* WHAT IS REQUIRED *
Print the lines beginning with the one that contains "Recreate this scene" and ending with the one that contains "from mathutils import Vector, Matrix, noise", exactly, both included, and no other lines.

* RECORD EXTRACTS *
══════════

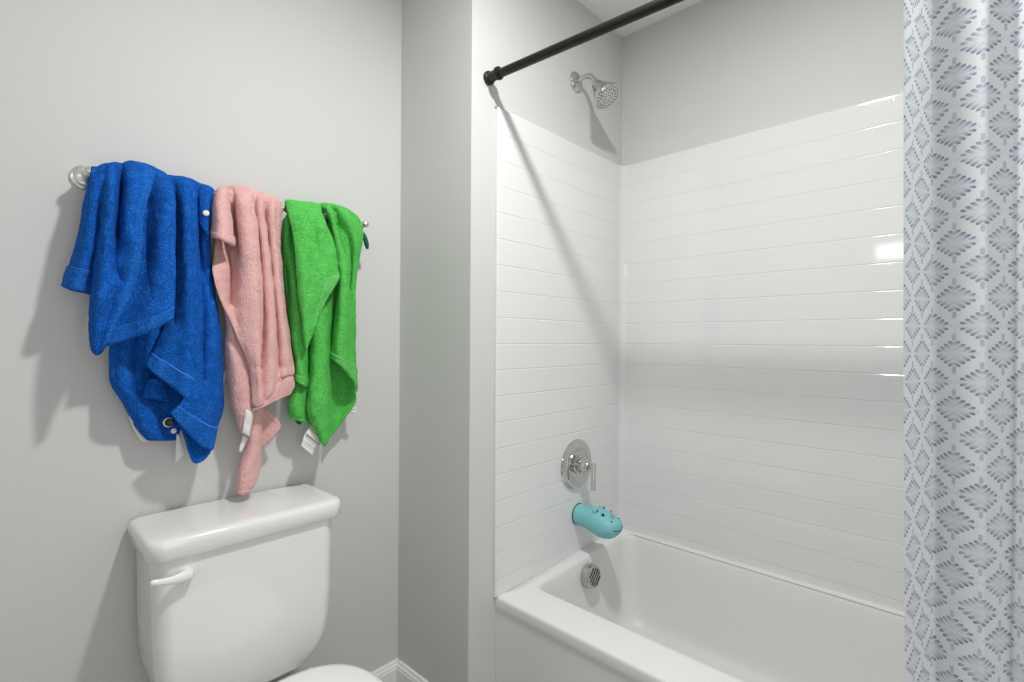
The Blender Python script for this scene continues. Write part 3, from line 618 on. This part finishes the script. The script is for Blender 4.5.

══════════

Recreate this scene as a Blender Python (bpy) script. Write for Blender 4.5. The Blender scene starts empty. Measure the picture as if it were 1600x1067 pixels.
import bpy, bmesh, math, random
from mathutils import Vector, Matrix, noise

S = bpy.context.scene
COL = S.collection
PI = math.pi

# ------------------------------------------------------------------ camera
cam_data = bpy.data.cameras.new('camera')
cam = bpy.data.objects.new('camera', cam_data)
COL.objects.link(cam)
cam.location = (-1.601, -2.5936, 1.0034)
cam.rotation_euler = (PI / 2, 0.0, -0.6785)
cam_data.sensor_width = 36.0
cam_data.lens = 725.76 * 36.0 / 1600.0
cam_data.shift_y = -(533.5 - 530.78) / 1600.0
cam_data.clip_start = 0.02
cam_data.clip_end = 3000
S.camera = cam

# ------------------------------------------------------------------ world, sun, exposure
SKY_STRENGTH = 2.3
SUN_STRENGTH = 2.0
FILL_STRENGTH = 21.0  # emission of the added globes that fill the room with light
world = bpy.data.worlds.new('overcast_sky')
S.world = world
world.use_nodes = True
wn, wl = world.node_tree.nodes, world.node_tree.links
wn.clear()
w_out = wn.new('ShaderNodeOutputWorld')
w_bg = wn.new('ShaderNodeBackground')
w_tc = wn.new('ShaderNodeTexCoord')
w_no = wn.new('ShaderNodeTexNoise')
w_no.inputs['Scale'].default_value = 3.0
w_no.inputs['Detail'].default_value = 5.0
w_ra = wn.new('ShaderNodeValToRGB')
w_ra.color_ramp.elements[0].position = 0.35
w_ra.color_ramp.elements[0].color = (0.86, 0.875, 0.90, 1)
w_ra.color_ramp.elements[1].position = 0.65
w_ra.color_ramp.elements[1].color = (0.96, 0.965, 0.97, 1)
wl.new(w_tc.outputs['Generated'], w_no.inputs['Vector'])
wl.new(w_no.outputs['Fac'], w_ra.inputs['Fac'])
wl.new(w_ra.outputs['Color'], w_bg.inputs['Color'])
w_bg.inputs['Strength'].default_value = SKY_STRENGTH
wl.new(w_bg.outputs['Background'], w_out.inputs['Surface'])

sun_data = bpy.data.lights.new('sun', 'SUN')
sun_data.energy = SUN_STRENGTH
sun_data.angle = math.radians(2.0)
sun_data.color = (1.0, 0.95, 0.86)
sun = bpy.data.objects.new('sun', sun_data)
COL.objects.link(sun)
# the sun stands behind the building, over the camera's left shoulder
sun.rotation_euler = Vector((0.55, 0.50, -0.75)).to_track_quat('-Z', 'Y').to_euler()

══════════

* WRITTEN SOLUTION *
Recreate this scene as a Blender Python (bpy) script. Write for Blender 4.5. The Blender scene starts empty. Measure the picture as if it were 1600x1067 pixels.
import bpy, bmesh, math, random
from mathutils import Vector, Matrix, noise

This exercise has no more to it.